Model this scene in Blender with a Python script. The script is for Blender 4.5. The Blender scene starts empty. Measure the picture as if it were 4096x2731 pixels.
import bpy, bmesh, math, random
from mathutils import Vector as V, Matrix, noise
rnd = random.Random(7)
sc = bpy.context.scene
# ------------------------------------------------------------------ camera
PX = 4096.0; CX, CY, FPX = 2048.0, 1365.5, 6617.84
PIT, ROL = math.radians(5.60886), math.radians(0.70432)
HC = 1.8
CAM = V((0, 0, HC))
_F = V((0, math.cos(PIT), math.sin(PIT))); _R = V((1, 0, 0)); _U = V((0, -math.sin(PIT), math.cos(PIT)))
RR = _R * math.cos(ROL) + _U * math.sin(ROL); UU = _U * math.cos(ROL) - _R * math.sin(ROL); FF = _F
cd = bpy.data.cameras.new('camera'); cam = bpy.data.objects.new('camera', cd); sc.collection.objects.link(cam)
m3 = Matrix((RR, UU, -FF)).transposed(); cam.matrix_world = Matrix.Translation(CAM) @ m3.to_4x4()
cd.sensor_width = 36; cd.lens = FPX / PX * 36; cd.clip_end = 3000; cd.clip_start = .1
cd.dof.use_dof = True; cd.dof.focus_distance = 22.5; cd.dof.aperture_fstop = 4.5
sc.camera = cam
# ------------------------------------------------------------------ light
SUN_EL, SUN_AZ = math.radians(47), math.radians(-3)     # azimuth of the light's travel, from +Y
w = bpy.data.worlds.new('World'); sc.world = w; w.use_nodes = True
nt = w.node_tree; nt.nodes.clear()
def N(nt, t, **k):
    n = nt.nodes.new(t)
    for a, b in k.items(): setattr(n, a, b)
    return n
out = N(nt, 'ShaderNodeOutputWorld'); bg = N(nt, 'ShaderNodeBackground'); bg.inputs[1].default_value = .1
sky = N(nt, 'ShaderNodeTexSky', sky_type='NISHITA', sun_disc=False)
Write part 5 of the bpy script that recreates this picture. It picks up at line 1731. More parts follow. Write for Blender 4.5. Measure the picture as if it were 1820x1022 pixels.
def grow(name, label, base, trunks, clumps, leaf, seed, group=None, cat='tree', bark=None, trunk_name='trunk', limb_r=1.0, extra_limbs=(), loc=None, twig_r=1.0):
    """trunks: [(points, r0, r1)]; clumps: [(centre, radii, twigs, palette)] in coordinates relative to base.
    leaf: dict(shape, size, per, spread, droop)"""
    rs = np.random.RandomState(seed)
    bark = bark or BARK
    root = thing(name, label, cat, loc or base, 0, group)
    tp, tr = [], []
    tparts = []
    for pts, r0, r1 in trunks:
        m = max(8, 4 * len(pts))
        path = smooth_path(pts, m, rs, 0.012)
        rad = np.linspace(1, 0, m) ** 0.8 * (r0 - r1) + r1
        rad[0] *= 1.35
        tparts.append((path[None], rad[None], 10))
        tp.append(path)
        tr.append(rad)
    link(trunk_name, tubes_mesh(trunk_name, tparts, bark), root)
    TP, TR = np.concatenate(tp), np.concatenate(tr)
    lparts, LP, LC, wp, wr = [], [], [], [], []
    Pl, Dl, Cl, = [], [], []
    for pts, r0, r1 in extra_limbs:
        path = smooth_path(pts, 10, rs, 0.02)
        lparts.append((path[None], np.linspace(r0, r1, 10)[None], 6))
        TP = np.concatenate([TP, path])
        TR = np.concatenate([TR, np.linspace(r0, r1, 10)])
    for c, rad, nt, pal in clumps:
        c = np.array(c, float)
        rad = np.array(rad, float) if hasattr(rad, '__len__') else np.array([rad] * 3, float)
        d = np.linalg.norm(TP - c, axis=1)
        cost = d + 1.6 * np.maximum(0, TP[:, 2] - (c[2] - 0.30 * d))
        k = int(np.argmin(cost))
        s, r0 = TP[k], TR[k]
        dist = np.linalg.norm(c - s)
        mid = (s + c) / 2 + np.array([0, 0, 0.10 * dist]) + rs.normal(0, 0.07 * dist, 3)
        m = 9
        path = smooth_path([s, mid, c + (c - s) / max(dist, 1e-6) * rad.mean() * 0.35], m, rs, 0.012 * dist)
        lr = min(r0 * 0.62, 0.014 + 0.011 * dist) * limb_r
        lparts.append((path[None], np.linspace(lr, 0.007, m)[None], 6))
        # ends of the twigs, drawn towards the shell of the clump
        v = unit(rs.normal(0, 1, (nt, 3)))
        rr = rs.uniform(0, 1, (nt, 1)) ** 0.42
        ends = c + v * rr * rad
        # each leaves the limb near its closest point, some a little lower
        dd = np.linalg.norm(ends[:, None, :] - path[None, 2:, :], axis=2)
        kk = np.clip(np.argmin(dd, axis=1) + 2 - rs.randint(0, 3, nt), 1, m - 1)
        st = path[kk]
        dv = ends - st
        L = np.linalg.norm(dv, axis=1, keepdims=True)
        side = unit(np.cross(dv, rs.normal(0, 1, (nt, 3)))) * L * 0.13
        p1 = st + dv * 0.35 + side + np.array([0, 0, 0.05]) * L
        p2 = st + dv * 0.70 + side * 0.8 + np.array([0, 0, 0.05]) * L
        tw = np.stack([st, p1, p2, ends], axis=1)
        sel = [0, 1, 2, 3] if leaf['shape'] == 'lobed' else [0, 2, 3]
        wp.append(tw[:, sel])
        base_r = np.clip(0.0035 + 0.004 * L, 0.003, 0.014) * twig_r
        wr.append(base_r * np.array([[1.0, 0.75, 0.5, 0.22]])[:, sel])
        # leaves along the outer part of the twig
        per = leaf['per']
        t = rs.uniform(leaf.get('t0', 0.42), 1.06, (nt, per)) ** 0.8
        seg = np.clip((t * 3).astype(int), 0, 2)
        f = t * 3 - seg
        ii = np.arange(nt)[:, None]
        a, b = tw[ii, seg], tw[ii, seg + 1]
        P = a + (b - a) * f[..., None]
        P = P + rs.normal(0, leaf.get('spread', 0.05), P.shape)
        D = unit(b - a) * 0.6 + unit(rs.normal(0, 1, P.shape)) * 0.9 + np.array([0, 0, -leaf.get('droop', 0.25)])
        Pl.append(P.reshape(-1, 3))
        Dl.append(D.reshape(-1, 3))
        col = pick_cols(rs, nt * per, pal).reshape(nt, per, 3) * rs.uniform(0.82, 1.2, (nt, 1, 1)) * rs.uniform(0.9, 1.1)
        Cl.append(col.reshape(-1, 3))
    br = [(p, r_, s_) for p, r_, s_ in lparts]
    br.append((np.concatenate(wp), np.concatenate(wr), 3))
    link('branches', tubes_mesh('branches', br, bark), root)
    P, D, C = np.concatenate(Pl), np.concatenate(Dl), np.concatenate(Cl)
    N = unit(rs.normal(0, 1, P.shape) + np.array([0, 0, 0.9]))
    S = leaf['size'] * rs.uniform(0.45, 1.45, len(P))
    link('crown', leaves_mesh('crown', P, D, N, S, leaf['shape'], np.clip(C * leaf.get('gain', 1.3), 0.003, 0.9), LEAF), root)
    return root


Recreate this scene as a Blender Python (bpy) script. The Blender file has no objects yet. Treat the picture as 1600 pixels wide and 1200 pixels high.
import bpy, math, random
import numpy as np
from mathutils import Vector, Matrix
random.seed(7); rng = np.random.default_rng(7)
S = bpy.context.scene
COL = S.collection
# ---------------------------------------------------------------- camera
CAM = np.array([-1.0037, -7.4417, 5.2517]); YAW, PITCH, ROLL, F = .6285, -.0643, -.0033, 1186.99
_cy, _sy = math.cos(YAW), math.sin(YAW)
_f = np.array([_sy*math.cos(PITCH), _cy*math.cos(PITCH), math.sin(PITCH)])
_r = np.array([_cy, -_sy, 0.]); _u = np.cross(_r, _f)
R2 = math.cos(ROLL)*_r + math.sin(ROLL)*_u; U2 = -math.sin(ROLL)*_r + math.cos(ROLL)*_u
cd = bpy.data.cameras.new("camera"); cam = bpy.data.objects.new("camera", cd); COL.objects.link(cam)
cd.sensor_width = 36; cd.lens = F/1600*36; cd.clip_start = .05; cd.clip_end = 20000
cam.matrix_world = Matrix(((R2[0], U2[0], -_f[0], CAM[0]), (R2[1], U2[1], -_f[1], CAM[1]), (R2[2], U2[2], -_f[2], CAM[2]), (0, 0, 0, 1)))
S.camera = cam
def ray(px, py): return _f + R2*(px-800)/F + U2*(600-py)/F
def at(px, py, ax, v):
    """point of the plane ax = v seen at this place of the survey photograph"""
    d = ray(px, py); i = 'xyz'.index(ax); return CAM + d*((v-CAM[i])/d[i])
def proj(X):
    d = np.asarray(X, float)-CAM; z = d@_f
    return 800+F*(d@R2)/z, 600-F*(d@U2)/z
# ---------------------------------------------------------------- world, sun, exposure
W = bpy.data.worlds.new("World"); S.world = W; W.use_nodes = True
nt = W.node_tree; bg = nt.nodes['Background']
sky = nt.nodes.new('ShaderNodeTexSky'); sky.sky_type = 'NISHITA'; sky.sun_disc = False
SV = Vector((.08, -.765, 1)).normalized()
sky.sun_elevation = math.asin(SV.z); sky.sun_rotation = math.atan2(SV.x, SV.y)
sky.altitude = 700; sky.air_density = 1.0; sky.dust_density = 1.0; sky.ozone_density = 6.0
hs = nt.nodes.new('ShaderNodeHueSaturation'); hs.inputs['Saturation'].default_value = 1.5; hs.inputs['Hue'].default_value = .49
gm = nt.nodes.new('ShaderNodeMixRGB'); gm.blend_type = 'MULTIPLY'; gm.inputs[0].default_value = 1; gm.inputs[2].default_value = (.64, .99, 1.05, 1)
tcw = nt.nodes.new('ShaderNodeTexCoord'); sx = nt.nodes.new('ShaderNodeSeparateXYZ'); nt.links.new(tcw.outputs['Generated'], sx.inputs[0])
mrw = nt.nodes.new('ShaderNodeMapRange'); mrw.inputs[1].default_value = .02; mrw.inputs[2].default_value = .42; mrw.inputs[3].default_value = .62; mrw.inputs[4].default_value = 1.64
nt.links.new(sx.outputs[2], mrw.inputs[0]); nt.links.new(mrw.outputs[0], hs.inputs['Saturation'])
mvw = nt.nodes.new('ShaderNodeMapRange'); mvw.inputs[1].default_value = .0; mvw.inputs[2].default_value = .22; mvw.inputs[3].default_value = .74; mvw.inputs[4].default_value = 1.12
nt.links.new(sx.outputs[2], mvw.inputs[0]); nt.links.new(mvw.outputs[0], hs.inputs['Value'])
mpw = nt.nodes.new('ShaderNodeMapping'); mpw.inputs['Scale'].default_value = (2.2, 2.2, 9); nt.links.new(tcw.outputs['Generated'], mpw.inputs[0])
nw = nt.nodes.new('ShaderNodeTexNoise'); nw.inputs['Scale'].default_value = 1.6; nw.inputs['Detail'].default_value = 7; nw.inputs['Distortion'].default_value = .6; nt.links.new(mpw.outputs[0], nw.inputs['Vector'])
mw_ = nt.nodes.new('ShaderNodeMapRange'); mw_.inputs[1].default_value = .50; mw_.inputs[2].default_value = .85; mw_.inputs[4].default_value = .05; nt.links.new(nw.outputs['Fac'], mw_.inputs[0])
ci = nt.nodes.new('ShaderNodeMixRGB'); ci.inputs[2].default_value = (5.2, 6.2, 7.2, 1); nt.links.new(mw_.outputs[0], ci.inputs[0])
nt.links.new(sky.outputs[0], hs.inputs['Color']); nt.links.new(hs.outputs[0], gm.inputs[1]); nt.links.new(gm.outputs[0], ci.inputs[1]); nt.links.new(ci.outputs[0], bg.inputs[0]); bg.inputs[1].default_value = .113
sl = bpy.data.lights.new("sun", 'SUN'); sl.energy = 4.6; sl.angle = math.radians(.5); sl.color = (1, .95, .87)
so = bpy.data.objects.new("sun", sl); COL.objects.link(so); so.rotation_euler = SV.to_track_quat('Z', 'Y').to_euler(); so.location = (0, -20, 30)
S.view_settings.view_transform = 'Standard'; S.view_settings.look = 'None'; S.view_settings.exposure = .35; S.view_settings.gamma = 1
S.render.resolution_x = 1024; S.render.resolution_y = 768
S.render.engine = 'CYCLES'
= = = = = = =
Look above and repeat, character for character, the lines from the first one to the line with "N(nt, 'ShaderNodeTexSky', sky_type='NISHITA', sun_disc=False)", counting both.

Output of the task:
Model this scene in Blender with a Python script. The script is for Blender 4.5. The Blender scene starts empty. Measure the picture as if it were 4096x2731 pixels.
import bpy, bmesh, math, random
from mathutils import Vector as V, Matrix, noise
rnd = random.Random(7)
sc = bpy.context.scene
# ------------------------------------------------------------------ camera
PX = 4096.0; CX, CY, FPX = 2048.0, 1365.5, 6617.84
PIT, ROL = math.radians(5.60886), math.radians(0.70432)
HC = 1.8
CAM = V((0, 0, HC))
_F = V((0, math.cos(PIT), math.sin(PIT))); _R = V((1, 0, 0)); _U = V((0, -math.sin(PIT), math.cos(PIT)))
RR = _R * math.cos(ROL) + _U * math.sin(ROL); UU = _U * math.cos(ROL) - _R * math.sin(ROL); FF = _F
cd = bpy.data.cameras.new('camera'); cam = bpy.data.objects.new('camera', cd); sc.collection.objects.link(cam)
m3 = Matrix((RR, UU, -FF)).transposed(); cam.matrix_world = Matrix.Translation(CAM) @ m3.to_4x4()
cd.sensor_width = 36; cd.lens = FPX / PX * 36; cd.clip_end = 3000; cd.clip_start = .1
cd.dof.use_dof = True; cd.dof.focus_distance = 22.5; cd.dof.aperture_fstop = 4.5
sc.camera = cam
# ------------------------------------------------------------------ light
SUN_EL, SUN_AZ = math.radians(47), math.radians(-3)     # azimuth of the light's travel, from +Y
w = bpy.data.worlds.new('World'); sc.world = w; w.use_nodes = True
nt = w.node_tree; nt.nodes.clear()
def N(nt, t, **k):
    n = nt.nodes.new(t)
    for a, b in k.items(): setattr(n, a, b)
    return n
out = N(nt, 'ShaderNodeOutputWorld'); bg = N(nt, 'ShaderNodeBackground'); bg.inputs[1].default_value = .1
sky = N(nt, 'ShaderNodeTexSky', sky_type='NISHITA', sun_disc=False)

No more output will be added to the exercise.